The Boston Bruins previously announced that the team had planned a celebration to honor Willie O’Ree when they retire the jersey number he wore, 22.

The ceremony will take place on Tuesday, Jan. 18, 64 years after suiting up and entering a game and one day after celebrating Dr. Martin Luther King Jr.’s birthday. It will take place right before the start of the Boston Bruins game against the Carolina Hurricanes.

Although O’Ree was legally blind in one eye, he became the first Black player to compete in an NHL game on Jan. 18, 1958. The team played against the Montreal Canadiens, which, coincidentally, he was traded to 2 seasons later when he played 43 games for them during the 1960-61 season.

O’Ree has revealed that he won’t be attending the game in person but will be there virtually as a precaution.

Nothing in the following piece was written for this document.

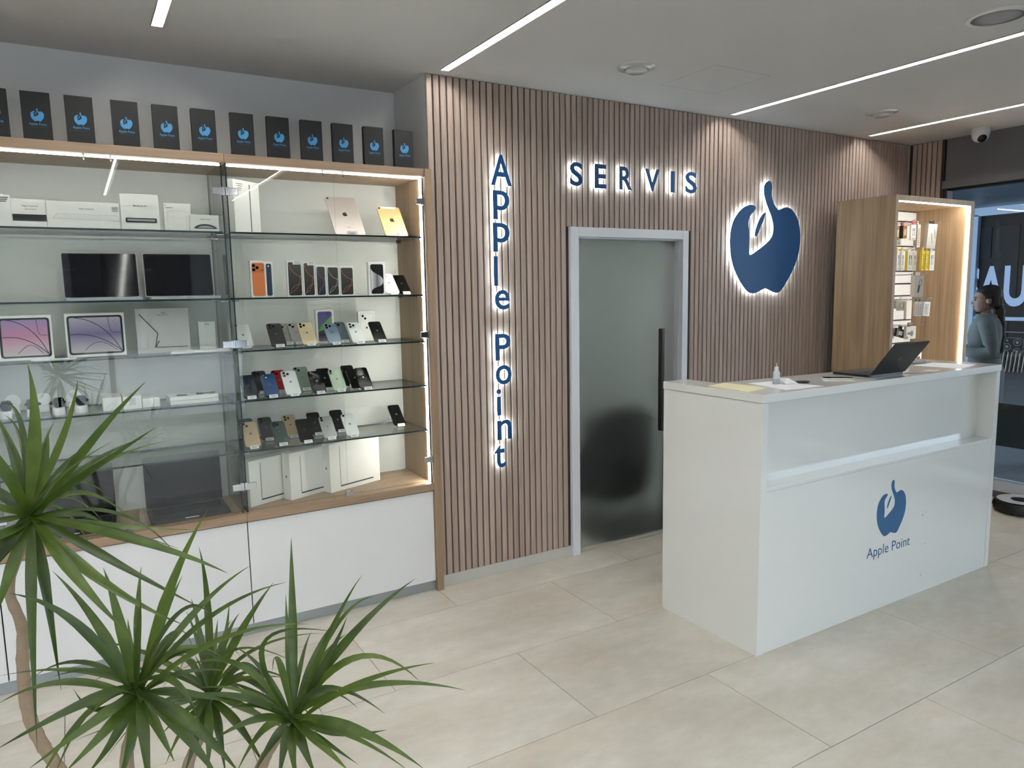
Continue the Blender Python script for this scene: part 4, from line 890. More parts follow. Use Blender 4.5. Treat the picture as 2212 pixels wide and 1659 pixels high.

“While my family and I looked forward to participating in the ceremonies in-person, the long travel and associated risks that come along with a cross-country trip have led us to make the difficult decision to participate virtually,” said Willie O’Ree in a written statement.

“I want to thank the Bruins organization for their support and understanding, and I remain incredibly honored that they have chosen to retire my number. I would also like to express my sincere appreciation to the fans for their support throughout the years. I am excited to connect with everyone remotely, from my home in San Diego, on Jan. 18.”

O’Ree was inducted into the Hockey Hall of Fame Class of 2018 when he was enshrined as a part of the “Builder” category. That category is slated for those who are included because of their “coaching, managerial or executive ability, or ability in another significant off-ice role, sportsmanship, character and contributions to his or her organization or organizations and to the game of hockey in general.”

According to ESPN, the NHL is already honoring O’Ree. Players will be wearing helmet decals of him through the end of February, Black History Month. The decals feature O’Ree in his signature fedora, along with the words “Celebrating Equality.” Last year in the NHL, there were only 43 non-white players. That adds up to less than 5% of the league.